Finalement, Fouad est arrivé en France en fin d'année dernière. Je lui avais payé des billets de bus. Aujourd'hui, il vit à Nantes, près de moi. Je le surveille beaucoup. Pour vérifier qu’il va bien, je regarde ses réseaux sociaux, car il ne parle pas beaucoup. C’est un garçon timide. Quand je sens que ça ne va pas trop, je l’emmène déjeuner quelque part.

Moi je fais bonne figure. Je ne peux pas lui montrer que je suis triste. Il faut bien que quelqu’un résiste à tout ça. Son travail lui fait penser à autre chose, il est livreur Uber Eats. Parfois, je le forme un peu à la fibre optique, c’est mon métier. Il est content de sa vie ici, même s'il n'a pas de papiers. Il a laissé tous ses problèmes au pays.
Depuis 2009, le "délit de sortie illégale" du territoire algérien est sanctionné par l’article 175 bis du Code pénal. Celui-ci prévoit une peine de deux à six mois de prison ainsi qu’une amende de 20 000 à 60 000 dinars d’amende pour les Algériens et les étrangers résidents qui tenteraient de quitter le pays sans passeport ou visa.

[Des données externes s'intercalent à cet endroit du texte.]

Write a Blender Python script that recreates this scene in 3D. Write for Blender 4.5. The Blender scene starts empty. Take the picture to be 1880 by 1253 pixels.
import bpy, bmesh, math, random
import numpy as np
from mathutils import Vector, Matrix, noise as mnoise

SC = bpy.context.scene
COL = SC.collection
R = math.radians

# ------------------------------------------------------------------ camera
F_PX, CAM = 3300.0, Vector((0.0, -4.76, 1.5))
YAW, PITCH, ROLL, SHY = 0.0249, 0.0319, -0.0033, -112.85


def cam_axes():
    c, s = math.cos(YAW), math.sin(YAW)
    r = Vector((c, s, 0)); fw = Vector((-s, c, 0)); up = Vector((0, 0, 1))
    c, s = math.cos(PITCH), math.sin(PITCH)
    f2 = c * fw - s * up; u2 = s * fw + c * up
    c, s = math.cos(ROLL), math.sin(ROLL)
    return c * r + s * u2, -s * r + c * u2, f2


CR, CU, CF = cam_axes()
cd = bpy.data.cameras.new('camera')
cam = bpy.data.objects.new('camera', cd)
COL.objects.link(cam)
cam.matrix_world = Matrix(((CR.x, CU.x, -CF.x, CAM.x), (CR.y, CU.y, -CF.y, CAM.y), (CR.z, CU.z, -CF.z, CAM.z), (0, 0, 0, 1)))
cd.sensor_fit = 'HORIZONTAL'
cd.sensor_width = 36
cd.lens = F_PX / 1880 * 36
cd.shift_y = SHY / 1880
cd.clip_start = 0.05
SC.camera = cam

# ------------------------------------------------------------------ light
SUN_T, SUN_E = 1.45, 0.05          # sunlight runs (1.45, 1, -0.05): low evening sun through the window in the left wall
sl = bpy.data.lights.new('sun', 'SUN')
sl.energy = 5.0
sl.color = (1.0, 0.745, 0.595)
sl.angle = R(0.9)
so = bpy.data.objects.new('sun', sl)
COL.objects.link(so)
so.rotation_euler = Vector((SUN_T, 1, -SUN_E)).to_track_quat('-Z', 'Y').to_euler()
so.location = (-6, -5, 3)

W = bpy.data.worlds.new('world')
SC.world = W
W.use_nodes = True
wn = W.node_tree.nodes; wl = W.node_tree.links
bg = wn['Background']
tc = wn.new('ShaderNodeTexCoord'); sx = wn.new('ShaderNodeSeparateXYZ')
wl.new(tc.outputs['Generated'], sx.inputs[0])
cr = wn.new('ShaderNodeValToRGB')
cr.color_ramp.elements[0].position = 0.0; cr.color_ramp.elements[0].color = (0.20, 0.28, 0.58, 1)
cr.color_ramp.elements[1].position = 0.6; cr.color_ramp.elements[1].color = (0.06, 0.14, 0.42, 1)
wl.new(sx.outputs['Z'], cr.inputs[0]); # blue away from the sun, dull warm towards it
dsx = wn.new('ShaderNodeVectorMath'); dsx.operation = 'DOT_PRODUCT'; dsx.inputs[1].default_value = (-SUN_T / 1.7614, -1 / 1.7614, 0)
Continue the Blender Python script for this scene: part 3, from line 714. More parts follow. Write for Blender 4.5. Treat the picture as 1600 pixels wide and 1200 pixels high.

Cela fait presque un an, et on n’a toujours pas de nouvelles de Rafik. Une fois, on a vu que son compte Messenger était actif. Mais nous n’avons jamais reçu de réponses à nos messages. Parfois, je me dis qu’il est en prison en Espagne. J’ai entendu des rumeurs à ce sujet. Mais je ne sais pas. Ça me torture trop l’esprit d’imaginer qu’un jour, il est vivant, et qu’un autre, il est mort. Quand je sens que je ne vais pas bien, j’éteins mon cerveau, pour ne pas y penser".